Running the gauntlet.—If you are caught in the act of stealing, you are put into irons, and there kept, to wait the pleasure of your officers. They generally sentence you to run the gauntlet, which is done as follows: You are brought upon deck, the Boatswain pipes all hands and orders his yeoman to bring up a quantity of tarred rope yarns, of which every man is ordered to make a nettle by twisting three yarns to-gether and making three knots in one end. The men are ordered to stand in two ranks round the deck at five feet distance and face each other. You are told to strip to your trousers and get in between the ranks. The Master-at-arms walks before you with a sword under his arm with the point towards you, to prevent you from running forward—and two Corporals walk behind with swords in their hands to keep you from running back. The Boatswains Mate starts you with a stroke on the back with his cat-o-nine-tails then every man strikes you as hard and as fast as he can. You have to go around the deck in this manner three times, in common time. When you reach the break of the forecastle the Boatswains First Mate gives you a cut with his cat-o-nine-tails, the Second another, and the Third another, when you get around to the Boatswain again he gives you another, and so on until you have been around the deck three times. It is in vain for you to cry, scream, jump, roll, for you must grin and bear it, no one will pity you. Finally, you look like a piece of raw beef from your neck to the waist of your trowsers. You are taken down to the cockpit, and there have salt brine rubbed onto your back, by the Doctor’s Mate. If you should be so fortunate to get over this you must go to work again.

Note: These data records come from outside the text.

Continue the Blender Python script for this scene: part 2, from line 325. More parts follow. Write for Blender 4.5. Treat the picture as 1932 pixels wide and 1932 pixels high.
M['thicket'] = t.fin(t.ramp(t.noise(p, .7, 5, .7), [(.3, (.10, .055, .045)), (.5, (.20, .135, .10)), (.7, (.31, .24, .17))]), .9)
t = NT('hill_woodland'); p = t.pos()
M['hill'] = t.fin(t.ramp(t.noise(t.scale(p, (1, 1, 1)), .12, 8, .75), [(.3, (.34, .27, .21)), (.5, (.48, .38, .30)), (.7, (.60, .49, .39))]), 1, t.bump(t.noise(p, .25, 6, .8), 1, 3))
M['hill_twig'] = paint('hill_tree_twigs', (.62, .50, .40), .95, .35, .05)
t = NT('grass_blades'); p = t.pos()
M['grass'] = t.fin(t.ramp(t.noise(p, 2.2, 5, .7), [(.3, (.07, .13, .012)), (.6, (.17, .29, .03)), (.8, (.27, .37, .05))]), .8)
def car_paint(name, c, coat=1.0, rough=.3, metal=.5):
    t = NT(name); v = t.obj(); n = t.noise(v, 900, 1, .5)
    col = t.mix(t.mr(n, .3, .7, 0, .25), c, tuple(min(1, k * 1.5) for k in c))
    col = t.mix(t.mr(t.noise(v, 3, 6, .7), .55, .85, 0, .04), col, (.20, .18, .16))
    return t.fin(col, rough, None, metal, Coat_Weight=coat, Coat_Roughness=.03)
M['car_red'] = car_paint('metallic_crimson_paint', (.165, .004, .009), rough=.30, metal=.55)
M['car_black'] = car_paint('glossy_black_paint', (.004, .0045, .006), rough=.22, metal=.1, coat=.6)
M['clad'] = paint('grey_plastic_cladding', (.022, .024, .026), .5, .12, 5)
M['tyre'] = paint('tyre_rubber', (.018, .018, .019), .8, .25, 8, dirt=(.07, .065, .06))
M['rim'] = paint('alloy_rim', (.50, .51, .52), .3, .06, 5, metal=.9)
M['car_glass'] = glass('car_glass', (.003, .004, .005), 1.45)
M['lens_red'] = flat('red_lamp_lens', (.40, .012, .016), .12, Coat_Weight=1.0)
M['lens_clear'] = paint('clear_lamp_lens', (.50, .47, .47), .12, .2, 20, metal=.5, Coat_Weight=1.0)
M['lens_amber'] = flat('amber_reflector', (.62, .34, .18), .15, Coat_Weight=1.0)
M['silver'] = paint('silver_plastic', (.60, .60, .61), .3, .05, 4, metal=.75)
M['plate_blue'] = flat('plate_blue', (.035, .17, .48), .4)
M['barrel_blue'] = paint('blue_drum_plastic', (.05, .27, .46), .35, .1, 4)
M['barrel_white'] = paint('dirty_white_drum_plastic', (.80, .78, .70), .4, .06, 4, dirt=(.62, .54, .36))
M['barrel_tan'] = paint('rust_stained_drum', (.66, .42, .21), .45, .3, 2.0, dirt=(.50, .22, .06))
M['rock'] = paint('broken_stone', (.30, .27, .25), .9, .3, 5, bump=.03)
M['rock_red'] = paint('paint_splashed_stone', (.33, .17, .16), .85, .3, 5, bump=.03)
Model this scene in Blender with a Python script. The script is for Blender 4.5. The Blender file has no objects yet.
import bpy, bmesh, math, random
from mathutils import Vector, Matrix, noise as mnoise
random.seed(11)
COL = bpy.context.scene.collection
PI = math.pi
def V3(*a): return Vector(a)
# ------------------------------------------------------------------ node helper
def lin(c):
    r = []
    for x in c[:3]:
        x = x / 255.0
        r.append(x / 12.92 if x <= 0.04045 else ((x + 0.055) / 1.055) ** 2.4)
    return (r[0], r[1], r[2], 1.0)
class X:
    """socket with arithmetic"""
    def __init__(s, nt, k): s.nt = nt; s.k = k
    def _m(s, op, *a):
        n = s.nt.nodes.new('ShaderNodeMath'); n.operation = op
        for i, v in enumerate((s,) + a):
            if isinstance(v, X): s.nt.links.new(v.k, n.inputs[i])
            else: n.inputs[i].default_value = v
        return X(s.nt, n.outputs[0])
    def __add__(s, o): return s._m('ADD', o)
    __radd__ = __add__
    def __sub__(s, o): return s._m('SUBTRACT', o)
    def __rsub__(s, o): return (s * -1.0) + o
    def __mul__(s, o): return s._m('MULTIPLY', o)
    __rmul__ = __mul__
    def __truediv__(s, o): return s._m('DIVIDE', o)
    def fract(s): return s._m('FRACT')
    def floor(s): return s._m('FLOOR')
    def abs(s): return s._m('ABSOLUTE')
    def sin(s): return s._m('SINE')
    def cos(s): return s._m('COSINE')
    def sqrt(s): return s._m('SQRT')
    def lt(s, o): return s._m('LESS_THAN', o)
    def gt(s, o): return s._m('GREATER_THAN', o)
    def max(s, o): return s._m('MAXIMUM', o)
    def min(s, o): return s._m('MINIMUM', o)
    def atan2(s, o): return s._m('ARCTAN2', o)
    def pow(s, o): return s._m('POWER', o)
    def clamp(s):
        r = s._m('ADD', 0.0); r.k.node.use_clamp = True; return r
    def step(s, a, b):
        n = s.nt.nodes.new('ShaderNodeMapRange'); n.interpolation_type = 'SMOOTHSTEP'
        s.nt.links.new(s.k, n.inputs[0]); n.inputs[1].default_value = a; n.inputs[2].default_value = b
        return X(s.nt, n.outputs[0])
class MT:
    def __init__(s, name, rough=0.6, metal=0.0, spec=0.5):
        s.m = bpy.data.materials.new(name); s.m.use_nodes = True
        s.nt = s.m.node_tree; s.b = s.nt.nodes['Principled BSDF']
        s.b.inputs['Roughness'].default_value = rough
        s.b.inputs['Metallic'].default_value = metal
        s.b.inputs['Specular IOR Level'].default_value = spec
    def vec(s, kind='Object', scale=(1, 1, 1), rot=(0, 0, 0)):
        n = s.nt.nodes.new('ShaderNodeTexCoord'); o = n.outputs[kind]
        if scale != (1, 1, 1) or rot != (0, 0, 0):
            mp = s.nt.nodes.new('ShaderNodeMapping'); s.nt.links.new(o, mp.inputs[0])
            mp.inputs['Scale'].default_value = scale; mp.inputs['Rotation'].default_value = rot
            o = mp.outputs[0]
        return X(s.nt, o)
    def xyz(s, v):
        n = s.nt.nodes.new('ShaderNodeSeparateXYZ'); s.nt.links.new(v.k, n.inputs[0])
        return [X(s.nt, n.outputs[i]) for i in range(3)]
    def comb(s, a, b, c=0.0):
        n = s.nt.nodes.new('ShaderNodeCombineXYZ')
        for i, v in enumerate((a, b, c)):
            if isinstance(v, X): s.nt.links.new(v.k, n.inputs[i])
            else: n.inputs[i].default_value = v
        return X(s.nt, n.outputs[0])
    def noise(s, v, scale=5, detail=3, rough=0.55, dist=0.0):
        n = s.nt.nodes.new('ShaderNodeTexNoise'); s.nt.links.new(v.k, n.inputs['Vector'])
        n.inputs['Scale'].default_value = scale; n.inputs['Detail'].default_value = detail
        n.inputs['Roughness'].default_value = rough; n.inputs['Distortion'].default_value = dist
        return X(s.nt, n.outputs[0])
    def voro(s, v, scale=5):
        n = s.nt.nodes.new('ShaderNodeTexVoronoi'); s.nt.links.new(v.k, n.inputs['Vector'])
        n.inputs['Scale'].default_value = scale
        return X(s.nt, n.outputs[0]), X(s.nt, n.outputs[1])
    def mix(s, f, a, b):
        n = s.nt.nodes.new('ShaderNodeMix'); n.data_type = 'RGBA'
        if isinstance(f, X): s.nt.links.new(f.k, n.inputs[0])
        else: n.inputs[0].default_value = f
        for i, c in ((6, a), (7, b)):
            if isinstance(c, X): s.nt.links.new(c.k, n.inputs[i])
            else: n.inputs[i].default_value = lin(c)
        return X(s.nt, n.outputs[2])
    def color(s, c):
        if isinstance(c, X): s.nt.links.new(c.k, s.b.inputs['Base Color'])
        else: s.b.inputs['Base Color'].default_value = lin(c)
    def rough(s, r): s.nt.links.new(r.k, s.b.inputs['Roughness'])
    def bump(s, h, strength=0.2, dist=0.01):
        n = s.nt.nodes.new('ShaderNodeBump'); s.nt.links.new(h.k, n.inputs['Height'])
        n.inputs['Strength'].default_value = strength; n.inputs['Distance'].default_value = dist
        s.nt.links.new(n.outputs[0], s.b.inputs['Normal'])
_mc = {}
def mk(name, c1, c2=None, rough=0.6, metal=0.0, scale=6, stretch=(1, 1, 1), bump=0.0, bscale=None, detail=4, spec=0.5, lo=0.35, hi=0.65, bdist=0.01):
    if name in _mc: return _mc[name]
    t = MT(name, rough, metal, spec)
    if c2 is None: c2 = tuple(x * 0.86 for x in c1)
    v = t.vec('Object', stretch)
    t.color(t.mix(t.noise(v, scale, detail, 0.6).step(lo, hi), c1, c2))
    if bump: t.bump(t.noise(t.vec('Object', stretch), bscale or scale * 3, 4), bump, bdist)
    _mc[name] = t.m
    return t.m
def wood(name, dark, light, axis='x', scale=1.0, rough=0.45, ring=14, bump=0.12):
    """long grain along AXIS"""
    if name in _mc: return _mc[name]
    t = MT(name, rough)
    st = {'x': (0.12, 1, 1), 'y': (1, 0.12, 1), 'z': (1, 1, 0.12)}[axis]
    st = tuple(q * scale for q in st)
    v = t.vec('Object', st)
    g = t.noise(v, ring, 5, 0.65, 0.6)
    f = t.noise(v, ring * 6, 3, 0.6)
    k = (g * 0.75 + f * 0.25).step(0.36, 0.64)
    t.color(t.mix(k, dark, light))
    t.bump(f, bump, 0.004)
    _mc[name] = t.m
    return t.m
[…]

While the foregoing is a description of punishments in the British naval service a century and a half ago it probably is exactly as true a picture of conditions as they existed in other naval services, not only at that time, but also for a considerable number of years later. For example, I have heard an officer of the U. S. Naval Reserve repeat this description of flogging in the Danish Navy as it was told him, by his father who had been a lieutenant in that service some sixty or seventy years ago.
The culprit, stripped to the waist, was tied up by the wrists in the gangway before the assembled ships company. The Boatswains mate, holding the cat handle in his right hand and stretching the lashes across his thighs with his left, took his position with well braced feet at a slight angle to, and a convenient distance from the prisoner. The Boatswain gave the orders in one, two time as Lash! at which the cat was raised, Two! at which it was brought down on the prisoner’s back and the lashes caught in the Boatswain’s mate’s left hand on the carry through of the stroke and stretched in the first position ready for the next stroke. If I remember correctly not more than fifteen strokes were given at one time and no blood was drawn.
How times have changed in 150 years. No navy man living today can imagine the brutal degradation of a public flogging. Perhaps the old-timers in their wooden ships were men of iron and we are limber saplings in floating fortresses of steel. Be that as it may, when need has risen I fancy the endurance and fortitude of the modern man-of-war’s man would not suffer in comparison with that of those who have gone before him while his behavior certainly does not warrant such rigorous methods of correction.